Three central banks, three different directions. The past few weeks have produced a strikingly fragmented monetary picture, the Fed under new Chair Kevin Warsh signaling tighter policy, the ECB raising rates for the first time in three years, and the Bank of Israel continuing its easing cycle.
The divergence, between a hot US economy with sticky inflation, Europe absorbing an energy shock, and Israel enjoying moderate inflation and a strong shekel, is shaping bond and currency markets this week.
The Warsh Fed: A dot plot that flipped
Kevin Warsh's first FOMC meeting on June 17 ended with a unanimous decision to hold the federal funds rate at 3.50%-3.75%. But beneath the surface, the shortened statement, the removal of forward guidance, and the updated dot plot, the story was decidedly hawkish.
The median projection for end-2026 jumped from 3.4% (March) to 3.8%, a complete reversal. Nine of 18 FOMC participants now see at least one rate hike by year-end; only one sees a cut. Warsh himself declined to submit a dot, a move widely read as consistent with his long-standing criticism of the projection mechanism.
Monetary policy expert David Beckworth of the Mercatus Center framed the transition as a new era of communication uncertainty: "Warsh inherits a tough environment, inflation above target, geopolitical risks, and a strong labor market. He'll need to build consensus in a more independent FOMC than his predecessors faced."
Lyn Alden offered a wider lens: "We're in an era of fiscal dominance. The structural deficits in the US aren't going away, this supports gradual Fed balance-sheet expansion and sticky inflation." The US 10-year Treasury yield traded around 4.48% this morning, a slight dip from 4.50% in yesterday's session.
The ECB hikes, but hints it may be enough
On June 11, the ECB surprised markets by raising rates 25 basis points, the first hike since 2023. The deposit rate rose to 2.25%, the main refinancing rate to 2.40%. The unanimous decision was driven by a surge in eurozone inflation, which hit 3.2% in May, the highest since September 2023.
The main driver: an energy price shock stemming from the Middle East conflict. ECB staff projections were revised upward, with headline inflation now seen averaging 3.0% in 2026, 2.3% in 2027, and only returning to the 2% target in 2028.

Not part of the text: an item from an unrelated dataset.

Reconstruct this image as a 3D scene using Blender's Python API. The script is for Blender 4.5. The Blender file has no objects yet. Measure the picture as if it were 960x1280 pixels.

But ECB President Christine Lagarde stressed there is no need for aggression: "We are not pre-committing to a particular rate path." Markets still price roughly 70% odds of another 25bp hike by December, though the probability has eased since the decision. The German 10-year Bund yield slipped to 2.92%, near three-month lows, following weak eurozone PMI data released this week.
Bank of Israel: The opposite direction
While the Fed and ECB lean hawkish, the Bank of Israel is cutting. On May 25, the Monetary Committee reduced the rate by 25bp to 3.75%, after holding steady in January and February. The decision was made possible by contained inflation, 1.9% in both April and May, within the 1%-3% target range for consecutive months, and a strong shekel that keeps import prices in check.
The shekel traded around 2.99 per dollar, reflecting sustained confidence in the local economy amid moderate inflation. The next Bank of Israel decision is scheduled for July 6, and markets see room for another cut if inflation remains subdued.
What this means for markets
The aggregate picture is complex. The Fed is signaling that rates could go up rather than down, a scenario bond markets are already pricing. US inflation remains elevated (4.2% in May, with June Cleveland Fed nowcasts still above 4%), and fiscal deficits continue to exert upward pressure. In Europe, inflation is accelerating due to energy, but weak growth is restraining the ECB. And in Israel, the opposite dynamic, falling rates, inflation under control, and a stable shekel.
In currency markets, the euro weakened against the dollar to 1.135, partly reflecting the widening yield gap between US and European bonds. The shekel held steady against the currency basket, supported by moderate inflation and a still-relatively-high rate of 3.75%.
The bottom line: the global monetary map is fragmenting. Three central banks on three different trajectories, each with distinct implications for portfolios, from US Treasuries to currency risk.